That night, I stumbled upon an article that changed my life’s goal forever. The article, by Dennis Normile spoke of Japan’s former Prime Minster Abe’s Innovation 25 plan, which stated that by 2025, robotics would be integrated into many Japanese households to make life easier for humans (Normile 186). As Abe stated in his speech, “…such an innovation will set the Japanese society ahead for years to come,” (Abe). Prime Minster Abe’s innovation made my hopes of living independently rise exponentially. If Abe’s innovation succeeds, I would be able to live on my own with the help of the robots that would be integrated into my household. These robots would be able to make my bed, change light bulbs for me, reach things in high places, and even do my laundry, if I was lucky enough! Life would be ideal for me to be independent. During that night, and many nights to come, I sat on my computer and researched robots being developed that would one day make me self-ruling. The robot with the most articles written about it was ASIMO, the robot that Taisei introduced to me during that afterschool session. ASIMO is Honda’s brainchild; it is the most advanced bipedal robot developed thus far. According to ASIMO’s chief engineer Masato Hirose, ASIMO is designed “to improve living in human society without modifying the human living space,” (Hirose and Ogawa 11). Such a robot sounded ideal to me. ASIMO would be able to operate in an unmodified house, and would help me with my daily routine. 
Day in and day out I would bring Taisei Japanese articles about robotics to translate for me, and the help I was giving him soon became mutual, as I learned from him as well. While ASIMO sounded like the perfect robot for me to have in my household, there was another robot that I researched that truly made my jaw drop. Its name was the Hyper Assistive Limb-5 (HAL-5). The HAL-5, developed by Japanese company Cyberdyne, is designed to help the disabled and the elderly walk. It is an exoskeleton robot that you wear to amplify the strength in your muscles by five allowing you to be more stable while walking (Cyberdyne Mission Statement).
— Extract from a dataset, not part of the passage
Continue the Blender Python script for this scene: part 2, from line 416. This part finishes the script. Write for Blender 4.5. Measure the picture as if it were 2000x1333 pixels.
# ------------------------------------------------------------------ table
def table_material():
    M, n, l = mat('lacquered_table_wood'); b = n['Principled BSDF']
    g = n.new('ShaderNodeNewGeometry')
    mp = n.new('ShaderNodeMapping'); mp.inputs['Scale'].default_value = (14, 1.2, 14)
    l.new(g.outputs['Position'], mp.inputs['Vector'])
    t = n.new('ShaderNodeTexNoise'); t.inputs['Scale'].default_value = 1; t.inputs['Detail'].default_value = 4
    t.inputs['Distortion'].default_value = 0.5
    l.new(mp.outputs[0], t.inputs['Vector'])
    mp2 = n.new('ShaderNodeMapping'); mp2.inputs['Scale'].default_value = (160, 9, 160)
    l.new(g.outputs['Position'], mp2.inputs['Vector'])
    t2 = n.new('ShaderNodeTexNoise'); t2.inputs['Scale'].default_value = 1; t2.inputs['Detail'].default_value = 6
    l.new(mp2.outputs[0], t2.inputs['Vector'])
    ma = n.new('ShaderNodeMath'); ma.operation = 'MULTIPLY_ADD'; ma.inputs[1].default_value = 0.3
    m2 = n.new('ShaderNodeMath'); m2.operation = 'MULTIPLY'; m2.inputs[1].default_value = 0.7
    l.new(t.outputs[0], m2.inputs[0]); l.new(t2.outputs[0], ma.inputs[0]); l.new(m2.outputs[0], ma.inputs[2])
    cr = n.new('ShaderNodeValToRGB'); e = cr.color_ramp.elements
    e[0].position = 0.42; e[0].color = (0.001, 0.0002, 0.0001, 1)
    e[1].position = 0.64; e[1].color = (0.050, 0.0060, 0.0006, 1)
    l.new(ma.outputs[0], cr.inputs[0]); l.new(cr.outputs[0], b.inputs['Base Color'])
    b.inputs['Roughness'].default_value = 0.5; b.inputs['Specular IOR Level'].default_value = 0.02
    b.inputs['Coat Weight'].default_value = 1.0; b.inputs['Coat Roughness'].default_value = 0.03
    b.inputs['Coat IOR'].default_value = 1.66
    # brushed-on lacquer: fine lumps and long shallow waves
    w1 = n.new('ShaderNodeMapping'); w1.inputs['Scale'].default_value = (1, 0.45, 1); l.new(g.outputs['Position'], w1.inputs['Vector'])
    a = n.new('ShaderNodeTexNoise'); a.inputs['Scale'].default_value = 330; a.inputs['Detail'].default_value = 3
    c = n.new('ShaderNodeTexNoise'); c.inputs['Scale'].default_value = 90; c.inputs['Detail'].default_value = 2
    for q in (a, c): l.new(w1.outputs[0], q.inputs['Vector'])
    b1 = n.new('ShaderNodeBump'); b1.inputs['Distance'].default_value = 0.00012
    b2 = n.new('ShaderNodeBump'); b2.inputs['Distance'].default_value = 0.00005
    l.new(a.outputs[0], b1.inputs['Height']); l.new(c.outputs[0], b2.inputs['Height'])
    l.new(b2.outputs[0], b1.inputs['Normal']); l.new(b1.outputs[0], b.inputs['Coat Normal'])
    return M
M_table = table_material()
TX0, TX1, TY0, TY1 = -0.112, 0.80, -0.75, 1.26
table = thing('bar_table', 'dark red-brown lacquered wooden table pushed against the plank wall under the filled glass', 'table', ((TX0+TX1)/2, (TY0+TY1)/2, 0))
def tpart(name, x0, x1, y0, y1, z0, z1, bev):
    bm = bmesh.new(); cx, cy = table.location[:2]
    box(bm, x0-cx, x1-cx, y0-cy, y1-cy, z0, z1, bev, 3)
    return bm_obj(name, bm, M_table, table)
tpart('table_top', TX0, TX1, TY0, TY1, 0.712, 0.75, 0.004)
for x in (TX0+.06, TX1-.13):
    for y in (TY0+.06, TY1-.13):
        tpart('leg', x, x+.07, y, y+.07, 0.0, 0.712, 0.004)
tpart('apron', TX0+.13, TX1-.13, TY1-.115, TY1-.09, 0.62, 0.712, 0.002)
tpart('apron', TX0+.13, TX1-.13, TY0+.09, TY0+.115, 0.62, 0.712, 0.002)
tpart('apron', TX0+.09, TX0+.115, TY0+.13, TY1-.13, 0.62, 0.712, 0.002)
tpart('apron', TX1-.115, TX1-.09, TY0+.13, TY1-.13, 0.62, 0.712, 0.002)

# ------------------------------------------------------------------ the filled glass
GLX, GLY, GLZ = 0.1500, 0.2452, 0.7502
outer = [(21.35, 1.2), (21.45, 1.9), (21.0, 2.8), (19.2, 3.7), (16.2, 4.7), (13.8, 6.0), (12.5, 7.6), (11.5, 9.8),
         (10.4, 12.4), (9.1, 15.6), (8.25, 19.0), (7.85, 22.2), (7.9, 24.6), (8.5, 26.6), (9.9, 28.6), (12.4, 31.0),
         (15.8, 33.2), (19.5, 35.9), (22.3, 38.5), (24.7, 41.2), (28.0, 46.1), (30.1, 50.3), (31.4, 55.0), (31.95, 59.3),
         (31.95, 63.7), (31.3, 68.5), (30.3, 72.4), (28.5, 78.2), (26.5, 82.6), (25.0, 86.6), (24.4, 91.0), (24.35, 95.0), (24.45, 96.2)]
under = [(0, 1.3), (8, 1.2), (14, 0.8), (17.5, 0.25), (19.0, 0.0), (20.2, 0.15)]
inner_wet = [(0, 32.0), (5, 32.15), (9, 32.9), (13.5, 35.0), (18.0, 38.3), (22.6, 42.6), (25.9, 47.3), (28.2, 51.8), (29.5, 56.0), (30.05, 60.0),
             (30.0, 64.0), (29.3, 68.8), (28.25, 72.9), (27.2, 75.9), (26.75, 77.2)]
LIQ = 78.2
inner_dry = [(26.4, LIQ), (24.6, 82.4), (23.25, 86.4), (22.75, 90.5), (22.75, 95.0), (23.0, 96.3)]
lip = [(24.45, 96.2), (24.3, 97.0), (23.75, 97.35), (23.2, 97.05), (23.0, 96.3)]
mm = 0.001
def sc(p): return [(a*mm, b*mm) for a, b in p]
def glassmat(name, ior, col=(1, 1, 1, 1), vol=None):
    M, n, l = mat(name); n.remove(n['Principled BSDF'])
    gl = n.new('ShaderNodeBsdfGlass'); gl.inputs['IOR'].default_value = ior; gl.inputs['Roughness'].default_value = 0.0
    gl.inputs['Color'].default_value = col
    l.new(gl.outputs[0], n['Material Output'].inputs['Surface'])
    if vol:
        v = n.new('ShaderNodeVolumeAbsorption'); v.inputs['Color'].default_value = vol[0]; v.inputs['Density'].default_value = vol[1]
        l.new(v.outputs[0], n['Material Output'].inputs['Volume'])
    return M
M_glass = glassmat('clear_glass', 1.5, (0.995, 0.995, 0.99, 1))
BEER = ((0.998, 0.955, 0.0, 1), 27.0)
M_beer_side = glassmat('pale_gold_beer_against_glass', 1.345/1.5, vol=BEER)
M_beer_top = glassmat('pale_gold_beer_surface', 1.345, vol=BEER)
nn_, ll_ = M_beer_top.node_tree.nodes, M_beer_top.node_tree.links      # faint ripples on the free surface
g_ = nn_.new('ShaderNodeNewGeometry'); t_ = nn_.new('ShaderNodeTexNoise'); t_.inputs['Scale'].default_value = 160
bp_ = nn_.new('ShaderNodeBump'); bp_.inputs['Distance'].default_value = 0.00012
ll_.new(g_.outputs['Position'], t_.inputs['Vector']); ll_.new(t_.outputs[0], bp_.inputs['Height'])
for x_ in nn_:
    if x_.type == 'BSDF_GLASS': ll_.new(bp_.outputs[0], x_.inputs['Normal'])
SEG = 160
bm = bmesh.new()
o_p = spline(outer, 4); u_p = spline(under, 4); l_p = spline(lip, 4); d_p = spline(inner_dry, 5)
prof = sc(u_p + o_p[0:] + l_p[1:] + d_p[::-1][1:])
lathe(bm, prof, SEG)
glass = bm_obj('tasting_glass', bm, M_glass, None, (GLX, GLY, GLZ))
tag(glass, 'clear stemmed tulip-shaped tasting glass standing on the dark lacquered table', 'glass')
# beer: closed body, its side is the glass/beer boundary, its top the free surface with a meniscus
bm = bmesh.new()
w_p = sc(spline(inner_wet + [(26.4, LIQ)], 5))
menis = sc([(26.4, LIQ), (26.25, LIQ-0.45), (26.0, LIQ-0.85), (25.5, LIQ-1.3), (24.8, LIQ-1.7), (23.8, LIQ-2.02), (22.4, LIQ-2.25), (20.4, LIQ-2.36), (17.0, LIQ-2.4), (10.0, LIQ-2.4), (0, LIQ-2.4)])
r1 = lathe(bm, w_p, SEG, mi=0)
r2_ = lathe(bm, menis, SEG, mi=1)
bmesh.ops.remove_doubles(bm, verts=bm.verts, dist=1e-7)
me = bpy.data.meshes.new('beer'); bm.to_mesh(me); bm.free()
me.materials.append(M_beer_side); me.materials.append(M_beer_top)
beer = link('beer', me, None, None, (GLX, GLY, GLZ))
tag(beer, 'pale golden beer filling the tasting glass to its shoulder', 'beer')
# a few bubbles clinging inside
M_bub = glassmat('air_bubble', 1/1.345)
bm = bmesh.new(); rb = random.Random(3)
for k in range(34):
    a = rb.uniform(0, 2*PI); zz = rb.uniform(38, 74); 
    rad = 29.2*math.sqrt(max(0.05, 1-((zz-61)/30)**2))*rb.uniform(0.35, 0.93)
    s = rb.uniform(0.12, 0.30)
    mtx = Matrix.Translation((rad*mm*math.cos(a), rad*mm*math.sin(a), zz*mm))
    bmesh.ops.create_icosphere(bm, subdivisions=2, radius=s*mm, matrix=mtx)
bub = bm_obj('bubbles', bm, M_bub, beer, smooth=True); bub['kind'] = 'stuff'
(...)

The first thought in my mind after reading about the HAL-5 was, “If I wear this, I could walk and be just as able-bodied as everyone else. My weak muscles would no longer be a problem, and I would finally be stable enough to walk. My life would be perfect.” However, as of now, the HAL-5 is still in the testing stages, and is not yet safe for commercial use. 
The more and more I began to research these robots and the companies making them, I noticed one common thread between all of them. I noticed that all of the chief engineers designing, building, and coding these robots were not disabled. While it is important that these robots are being developed in Japan, I would have thought it would be common sense to have a disabled person’s input on the technology being built to assist them. This common thread is what started me down my current path, the path that will allow me to live my life to the fullest. I know what it is like to have your life changed by a disability, to not be able to do most simple tasks on your own, and most of all what the physically disabled need help with the most in order to be independent. I want to be part of the team that produces these robots; I want to create the robots that will allow millions of disabled people live successful and independent lives without being hindered by their disability. I want to help disabled people level the playing field. 
At first, even my dad was unsure if I could live independently, he thought I depended on him too much to be successful. We often got into heated debates as to whether or not it would be plausible. It used to be the case that I would be defeated in these debates, and not know how to answer his questions, but now armed with my new knowledge of Japanese robots, I could finally fight back. “Well son, how would do simple things such as clean, make your bed or even change light bulbs?” I responded, “Dad that’s ASIMO’s job.” He then proceeded to ask me about cooking to which I responded with the Motoman SDA10, a robot that is designed to be a personal chef (Daly). With robots by my side, I could finally convince my dad it will be plausible for me to live alone. 
The language barrier was the only problem standing in my way of reaching my newfound goal. All the robots that would help me live an unhindered life are being developed by Japanese companies. I needed to learn Japanese in order to be truly successful. Thus, I began asking Taisei for help, and while I was helping him with English, he was helping me more and more with my Japanese, and gradually I began to fall in love with the beauty of the language and the complexity of the Kanji. Now, I am a Computer Science major and Japanese minor at Stony Brook University ready to program robots in Japan that will help the disabled live normal lives. If it weren’t for Taisei and the Japanese companies developing things such as the SDA10, ASIMO, and the HAL-5, I would be destined to feed off my family. However, now the world is my oyster, and it is only appropriate that I quote the band the Styx and say, “Doumo Arigatou Mr. Roboto,” Thank you Mr. Robot, for allowing me to live freely.
Bibliography
Abe, Shinzo, “Innovation 25.” 26 Feb 2007. Web. 1 Dec 2010. 
Daly, Ian. “Just Like Mombot Used to Make.” New York Times. New York Times. 23 Feb 2010. Web. 1 Dec 2010.
Hirose, Masato and Kenichi Ogawa. “Honda Humanoid Robots Development.” Philosophical Transactions Of The Royal Society A 365 (2007): 11-19. Print.
Normile, Dennis. “Japan Picks Up the Innovation Mantra.” Science 316 (2007): 128. Print.
© The Japan Center at Stony Brook

 

Special Award B in the College Division
“Finding Japan On An Island” by Manami Ogami (Stony Brook University)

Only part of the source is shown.